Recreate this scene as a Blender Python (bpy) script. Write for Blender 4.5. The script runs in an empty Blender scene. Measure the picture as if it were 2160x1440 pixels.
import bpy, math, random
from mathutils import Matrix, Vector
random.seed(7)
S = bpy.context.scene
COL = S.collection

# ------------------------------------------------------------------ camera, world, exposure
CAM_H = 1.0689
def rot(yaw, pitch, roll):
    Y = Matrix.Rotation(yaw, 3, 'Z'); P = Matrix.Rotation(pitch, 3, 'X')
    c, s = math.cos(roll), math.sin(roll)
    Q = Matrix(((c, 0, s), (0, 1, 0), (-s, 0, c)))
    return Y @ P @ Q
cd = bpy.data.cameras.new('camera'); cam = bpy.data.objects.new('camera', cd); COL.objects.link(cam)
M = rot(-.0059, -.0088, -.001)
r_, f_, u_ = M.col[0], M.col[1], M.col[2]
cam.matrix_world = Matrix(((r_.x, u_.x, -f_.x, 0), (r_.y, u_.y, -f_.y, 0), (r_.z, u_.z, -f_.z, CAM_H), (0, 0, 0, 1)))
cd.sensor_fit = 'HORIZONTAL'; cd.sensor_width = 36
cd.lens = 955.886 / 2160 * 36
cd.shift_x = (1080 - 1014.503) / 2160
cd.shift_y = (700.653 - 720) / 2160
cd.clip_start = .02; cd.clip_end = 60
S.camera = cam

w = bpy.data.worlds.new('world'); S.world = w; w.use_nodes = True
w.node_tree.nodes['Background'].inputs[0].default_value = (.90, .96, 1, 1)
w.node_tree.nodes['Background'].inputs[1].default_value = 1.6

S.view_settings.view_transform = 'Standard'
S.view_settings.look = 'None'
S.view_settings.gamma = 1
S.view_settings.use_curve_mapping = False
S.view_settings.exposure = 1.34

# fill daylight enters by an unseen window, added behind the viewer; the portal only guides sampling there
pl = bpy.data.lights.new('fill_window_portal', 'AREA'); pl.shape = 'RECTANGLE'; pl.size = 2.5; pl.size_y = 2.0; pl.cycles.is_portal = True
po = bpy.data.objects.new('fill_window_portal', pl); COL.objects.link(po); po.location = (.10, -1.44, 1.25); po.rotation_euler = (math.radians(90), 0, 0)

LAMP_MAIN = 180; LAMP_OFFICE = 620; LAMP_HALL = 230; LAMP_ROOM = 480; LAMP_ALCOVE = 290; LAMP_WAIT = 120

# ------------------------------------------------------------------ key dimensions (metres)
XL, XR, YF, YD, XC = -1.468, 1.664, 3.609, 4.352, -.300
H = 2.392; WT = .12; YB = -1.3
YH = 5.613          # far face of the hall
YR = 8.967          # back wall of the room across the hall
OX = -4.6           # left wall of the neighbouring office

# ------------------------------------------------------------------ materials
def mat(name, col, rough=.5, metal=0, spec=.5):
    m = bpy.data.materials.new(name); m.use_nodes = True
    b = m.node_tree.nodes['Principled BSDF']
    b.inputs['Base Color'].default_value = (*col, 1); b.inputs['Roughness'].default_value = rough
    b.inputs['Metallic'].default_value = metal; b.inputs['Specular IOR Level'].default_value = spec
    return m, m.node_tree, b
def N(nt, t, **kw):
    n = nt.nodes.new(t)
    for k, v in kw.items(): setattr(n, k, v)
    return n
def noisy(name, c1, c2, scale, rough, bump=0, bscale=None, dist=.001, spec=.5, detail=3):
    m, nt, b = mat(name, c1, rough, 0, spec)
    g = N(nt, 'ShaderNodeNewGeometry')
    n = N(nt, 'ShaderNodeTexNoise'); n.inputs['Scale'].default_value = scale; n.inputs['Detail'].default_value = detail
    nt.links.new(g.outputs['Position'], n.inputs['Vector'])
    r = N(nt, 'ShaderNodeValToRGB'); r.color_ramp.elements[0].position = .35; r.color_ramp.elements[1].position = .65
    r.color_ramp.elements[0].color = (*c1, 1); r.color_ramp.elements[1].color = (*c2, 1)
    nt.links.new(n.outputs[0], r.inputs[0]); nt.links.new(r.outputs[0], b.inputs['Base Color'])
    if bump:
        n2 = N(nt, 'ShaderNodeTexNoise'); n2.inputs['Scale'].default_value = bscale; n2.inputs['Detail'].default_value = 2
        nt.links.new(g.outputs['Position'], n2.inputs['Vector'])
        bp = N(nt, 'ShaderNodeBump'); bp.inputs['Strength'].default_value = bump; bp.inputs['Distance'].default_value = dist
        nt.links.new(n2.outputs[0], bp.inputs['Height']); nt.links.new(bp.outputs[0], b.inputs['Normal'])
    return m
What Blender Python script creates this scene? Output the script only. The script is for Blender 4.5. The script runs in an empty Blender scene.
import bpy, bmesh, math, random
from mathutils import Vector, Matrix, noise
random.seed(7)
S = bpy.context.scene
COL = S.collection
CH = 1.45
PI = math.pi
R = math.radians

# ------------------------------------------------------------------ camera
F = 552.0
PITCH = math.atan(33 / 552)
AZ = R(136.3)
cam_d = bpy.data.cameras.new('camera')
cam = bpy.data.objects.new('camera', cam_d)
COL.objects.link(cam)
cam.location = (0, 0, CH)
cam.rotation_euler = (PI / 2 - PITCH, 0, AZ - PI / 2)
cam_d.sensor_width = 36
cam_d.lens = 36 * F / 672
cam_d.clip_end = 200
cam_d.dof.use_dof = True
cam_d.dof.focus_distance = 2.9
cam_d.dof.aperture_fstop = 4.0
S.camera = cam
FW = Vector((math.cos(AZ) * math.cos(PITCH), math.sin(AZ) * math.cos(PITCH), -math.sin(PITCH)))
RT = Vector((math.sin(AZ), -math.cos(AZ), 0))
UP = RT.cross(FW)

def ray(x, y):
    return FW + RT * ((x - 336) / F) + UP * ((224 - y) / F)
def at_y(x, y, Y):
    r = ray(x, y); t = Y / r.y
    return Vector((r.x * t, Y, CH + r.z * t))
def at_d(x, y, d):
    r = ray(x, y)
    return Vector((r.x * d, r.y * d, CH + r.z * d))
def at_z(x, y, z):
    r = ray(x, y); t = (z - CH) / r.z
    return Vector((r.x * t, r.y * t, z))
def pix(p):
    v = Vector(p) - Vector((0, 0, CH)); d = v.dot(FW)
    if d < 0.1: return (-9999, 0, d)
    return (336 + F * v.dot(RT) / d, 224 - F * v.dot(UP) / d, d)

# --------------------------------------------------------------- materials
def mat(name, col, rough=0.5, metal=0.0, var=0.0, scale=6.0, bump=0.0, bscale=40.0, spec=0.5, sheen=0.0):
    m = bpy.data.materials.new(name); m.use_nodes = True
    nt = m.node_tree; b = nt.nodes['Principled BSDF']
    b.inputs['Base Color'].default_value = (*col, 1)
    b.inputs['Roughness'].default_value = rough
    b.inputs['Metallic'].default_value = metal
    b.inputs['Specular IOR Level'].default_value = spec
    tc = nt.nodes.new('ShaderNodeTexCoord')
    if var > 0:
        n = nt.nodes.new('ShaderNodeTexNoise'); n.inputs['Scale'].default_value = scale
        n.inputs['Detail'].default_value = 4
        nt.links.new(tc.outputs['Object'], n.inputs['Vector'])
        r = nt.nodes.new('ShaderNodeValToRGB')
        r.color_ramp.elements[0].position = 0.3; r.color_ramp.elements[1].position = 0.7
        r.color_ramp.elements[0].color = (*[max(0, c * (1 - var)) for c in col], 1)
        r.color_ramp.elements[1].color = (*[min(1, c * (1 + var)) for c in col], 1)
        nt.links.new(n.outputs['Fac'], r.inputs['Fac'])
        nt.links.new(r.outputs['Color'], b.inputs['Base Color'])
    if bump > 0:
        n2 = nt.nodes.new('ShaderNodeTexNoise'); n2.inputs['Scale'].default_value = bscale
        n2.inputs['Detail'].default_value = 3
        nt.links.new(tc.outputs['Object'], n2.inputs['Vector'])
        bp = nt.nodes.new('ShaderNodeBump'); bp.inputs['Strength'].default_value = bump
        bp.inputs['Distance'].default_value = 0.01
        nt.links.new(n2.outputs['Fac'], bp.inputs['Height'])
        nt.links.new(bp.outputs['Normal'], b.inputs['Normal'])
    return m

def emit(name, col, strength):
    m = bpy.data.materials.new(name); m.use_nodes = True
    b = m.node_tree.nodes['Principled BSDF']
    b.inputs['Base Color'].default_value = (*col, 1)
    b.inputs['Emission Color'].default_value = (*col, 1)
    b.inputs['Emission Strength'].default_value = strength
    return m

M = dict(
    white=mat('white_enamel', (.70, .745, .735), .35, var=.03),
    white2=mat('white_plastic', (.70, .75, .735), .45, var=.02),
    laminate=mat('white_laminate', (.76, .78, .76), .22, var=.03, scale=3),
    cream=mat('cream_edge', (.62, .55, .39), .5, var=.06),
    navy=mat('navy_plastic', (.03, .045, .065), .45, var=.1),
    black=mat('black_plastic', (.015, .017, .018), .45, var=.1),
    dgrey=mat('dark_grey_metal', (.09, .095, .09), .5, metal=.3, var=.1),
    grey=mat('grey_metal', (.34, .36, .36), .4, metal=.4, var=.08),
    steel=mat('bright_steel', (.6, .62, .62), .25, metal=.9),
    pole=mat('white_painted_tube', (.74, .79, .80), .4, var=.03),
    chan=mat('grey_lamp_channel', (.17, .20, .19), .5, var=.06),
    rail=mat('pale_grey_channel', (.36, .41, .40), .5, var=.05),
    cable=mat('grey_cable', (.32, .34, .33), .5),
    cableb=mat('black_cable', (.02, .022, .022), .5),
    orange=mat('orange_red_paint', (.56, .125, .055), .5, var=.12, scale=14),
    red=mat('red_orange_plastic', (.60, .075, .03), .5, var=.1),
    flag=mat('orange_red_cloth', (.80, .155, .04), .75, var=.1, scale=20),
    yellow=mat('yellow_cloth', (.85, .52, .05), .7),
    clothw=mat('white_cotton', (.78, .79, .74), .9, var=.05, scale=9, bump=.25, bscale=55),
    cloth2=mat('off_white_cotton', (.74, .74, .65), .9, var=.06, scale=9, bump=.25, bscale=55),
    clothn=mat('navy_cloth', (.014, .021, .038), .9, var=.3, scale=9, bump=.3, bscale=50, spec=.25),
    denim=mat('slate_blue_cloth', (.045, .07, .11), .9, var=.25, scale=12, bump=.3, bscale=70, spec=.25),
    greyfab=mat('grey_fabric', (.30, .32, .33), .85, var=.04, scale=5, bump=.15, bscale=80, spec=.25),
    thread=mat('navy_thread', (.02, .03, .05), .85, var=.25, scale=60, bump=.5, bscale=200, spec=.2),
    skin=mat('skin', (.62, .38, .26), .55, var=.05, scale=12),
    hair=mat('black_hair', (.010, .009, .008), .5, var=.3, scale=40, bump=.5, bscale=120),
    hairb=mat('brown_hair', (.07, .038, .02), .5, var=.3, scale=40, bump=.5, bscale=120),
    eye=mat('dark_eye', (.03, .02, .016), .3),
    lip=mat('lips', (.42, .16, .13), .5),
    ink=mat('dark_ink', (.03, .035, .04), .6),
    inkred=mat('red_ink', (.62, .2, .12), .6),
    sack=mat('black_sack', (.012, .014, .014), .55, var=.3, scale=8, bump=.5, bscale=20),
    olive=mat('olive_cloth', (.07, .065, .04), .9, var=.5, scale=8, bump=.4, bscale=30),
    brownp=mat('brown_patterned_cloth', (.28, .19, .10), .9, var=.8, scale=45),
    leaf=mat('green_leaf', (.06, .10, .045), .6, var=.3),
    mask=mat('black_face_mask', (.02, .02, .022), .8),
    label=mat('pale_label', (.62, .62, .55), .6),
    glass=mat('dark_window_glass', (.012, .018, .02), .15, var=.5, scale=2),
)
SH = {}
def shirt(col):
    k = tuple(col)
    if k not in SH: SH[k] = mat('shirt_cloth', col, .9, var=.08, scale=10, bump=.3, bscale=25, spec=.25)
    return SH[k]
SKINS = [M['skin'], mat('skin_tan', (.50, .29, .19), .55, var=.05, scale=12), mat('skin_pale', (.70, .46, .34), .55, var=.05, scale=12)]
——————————
WRITTEN INSTRUCTION = Quote word for word every line from the one that has "What Blender Python" through the one that has "return (336 +".

COMPLETE OUTPUT =
What Blender Python script creates this scene? Output the script only. The script is for Blender 4.5. The script runs in an empty Blender scene.
import bpy, bmesh, math, random
from mathutils import Vector, Matrix, noise
random.seed(7)
S = bpy.context.scene
COL = S.collection
CH = 1.45
PI = math.pi
R = math.radians

# ------------------------------------------------------------------ camera
F = 552.0
PITCH = math.atan(33 / 552)
AZ = R(136.3)
cam_d = bpy.data.cameras.new('camera')
cam = bpy.data.objects.new('camera', cam_d)
COL.objects.link(cam)
cam.location = (0, 0, CH)
cam.rotation_euler = (PI / 2 - PITCH, 0, AZ - PI / 2)
cam_d.sensor_width = 36
cam_d.lens = 36 * F / 672
cam_d.clip_end = 200
cam_d.dof.use_dof = True
cam_d.dof.focus_distance = 2.9
cam_d.dof.aperture_fstop = 4.0
S.camera = cam
FW = Vector((math.cos(AZ) * math.cos(PITCH), math.sin(AZ) * math.cos(PITCH), -math.sin(PITCH)))
RT = Vector((math.sin(AZ), -math.cos(AZ), 0))
UP = RT.cross(FW)

def ray(x, y):
    return FW + RT * ((x - 336) / F) + UP * ((224 - y) / F)
def at_y(x, y, Y):
    r = ray(x, y); t = Y / r.y
    return Vector((r.x * t, Y, CH + r.z * t))
def at_d(x, y, d):
    r = ray(x, y)
    return Vector((r.x * d, r.y * d, CH + r.z * d))
def at_z(x, y, z):
    r = ray(x, y); t = (z - CH) / r.z
    return Vector((r.x * t, r.y * t, z))
def pix(p):
    v = Vector(p) - Vector((0, 0, CH)); d = v.dot(FW)
    if d < 0.1: return (-9999, 0, d)
    return (336 + F * v.dot(RT) / d, 224 - F * v.dot(UP) / d, d)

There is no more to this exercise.